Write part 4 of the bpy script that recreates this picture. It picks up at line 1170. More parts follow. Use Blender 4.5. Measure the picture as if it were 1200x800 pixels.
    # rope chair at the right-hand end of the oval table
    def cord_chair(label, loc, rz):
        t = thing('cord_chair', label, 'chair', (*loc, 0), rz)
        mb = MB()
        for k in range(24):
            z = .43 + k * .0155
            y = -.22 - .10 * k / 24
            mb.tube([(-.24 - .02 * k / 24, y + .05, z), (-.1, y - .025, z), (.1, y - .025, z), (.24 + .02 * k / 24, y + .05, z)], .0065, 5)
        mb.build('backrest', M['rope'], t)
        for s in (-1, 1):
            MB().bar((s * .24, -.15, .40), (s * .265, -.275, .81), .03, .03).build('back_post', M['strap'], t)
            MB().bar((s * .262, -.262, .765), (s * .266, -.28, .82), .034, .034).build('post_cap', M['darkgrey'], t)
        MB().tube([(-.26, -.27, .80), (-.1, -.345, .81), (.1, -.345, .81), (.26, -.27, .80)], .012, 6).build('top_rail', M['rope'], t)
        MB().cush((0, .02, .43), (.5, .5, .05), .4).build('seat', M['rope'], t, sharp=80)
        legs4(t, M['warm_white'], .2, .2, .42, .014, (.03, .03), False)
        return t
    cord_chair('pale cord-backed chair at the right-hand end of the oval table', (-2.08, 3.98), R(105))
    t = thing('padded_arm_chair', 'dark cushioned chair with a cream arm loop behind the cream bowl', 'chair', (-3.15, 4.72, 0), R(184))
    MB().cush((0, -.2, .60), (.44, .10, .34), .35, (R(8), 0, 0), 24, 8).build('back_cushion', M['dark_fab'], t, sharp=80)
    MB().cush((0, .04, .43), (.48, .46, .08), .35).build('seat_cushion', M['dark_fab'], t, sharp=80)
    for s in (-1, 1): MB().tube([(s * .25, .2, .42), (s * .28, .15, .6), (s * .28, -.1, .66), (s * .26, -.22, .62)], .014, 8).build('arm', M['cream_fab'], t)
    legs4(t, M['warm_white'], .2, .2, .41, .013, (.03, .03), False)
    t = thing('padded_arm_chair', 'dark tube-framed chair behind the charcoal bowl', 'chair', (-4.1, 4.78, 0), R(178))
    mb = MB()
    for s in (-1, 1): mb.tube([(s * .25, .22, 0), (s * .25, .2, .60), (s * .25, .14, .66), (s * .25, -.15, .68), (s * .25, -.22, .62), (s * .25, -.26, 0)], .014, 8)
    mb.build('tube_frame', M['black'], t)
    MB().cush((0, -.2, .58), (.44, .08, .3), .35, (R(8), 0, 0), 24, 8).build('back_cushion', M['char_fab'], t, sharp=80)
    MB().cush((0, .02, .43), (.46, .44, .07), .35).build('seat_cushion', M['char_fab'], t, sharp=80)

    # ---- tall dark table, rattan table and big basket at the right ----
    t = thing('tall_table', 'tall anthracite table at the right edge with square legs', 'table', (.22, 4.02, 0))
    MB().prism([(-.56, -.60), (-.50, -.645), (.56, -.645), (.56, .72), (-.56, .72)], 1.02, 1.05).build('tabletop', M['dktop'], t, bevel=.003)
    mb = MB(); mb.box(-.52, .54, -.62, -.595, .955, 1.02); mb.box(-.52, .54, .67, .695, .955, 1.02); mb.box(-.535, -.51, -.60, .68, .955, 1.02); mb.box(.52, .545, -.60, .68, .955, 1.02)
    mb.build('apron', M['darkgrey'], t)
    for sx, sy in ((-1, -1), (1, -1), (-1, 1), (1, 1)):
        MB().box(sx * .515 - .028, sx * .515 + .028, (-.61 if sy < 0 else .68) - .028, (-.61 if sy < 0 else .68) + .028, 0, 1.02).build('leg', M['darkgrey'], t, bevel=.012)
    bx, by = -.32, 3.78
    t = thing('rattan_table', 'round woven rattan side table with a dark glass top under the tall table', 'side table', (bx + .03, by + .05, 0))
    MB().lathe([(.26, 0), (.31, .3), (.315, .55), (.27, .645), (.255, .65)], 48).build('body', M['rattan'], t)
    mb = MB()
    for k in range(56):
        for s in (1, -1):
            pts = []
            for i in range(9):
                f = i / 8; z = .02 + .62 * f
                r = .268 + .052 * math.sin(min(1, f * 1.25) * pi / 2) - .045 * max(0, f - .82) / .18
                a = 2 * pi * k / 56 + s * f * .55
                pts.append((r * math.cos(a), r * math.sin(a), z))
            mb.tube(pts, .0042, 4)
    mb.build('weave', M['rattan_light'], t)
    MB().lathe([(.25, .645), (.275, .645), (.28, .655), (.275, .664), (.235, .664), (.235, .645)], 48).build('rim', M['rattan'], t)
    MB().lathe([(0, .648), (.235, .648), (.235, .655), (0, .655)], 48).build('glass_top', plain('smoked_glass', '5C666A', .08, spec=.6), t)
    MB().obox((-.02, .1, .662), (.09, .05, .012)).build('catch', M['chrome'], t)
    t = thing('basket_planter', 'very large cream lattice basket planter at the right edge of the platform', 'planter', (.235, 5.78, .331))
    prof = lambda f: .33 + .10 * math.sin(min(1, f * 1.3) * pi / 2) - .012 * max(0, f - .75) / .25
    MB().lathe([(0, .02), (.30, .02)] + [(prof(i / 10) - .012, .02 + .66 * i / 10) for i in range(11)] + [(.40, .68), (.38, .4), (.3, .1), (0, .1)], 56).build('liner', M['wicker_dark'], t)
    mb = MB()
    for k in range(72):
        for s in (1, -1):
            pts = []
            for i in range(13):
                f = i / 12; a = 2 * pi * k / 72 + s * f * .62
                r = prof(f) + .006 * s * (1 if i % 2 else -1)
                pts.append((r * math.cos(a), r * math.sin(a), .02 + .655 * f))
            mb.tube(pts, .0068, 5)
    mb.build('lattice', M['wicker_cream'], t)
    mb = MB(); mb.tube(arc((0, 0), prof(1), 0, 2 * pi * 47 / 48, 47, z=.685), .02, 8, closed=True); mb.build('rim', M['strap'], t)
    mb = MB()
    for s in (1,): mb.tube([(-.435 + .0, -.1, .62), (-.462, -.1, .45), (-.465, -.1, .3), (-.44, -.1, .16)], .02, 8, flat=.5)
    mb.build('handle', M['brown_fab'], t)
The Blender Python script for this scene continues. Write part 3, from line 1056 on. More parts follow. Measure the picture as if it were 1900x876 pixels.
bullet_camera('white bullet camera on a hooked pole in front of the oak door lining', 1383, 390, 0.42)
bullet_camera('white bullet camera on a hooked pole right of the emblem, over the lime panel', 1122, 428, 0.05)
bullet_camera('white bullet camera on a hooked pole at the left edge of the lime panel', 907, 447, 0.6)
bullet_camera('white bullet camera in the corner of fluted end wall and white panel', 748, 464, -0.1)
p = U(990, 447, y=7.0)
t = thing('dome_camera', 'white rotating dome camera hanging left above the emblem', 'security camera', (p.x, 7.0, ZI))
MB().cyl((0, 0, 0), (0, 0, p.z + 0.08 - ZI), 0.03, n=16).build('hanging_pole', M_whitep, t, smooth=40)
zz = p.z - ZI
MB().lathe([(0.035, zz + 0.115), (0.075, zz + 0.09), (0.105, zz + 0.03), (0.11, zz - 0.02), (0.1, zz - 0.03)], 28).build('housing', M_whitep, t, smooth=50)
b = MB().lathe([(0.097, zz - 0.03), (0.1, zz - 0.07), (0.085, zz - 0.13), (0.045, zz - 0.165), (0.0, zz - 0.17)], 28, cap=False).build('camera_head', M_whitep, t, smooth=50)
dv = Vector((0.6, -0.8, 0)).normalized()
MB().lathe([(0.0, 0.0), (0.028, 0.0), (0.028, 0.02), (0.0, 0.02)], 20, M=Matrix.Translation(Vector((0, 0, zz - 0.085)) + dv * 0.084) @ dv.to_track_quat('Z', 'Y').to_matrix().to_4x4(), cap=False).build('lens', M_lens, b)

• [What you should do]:
Pull out each line of the listing that holds the string "pixels".

• [Solution for this task]:
Write part 4 of the bpy script that recreates this picture. It picks up at line 1170. More parts follow. Use Blender 4.5. Measure the picture as if it were 1200x800 pixels.
The Blender Python script for this scene continues. Write part 3, from line 1056 on. More parts follow. Measure the picture as if it were 1900x876 pixels.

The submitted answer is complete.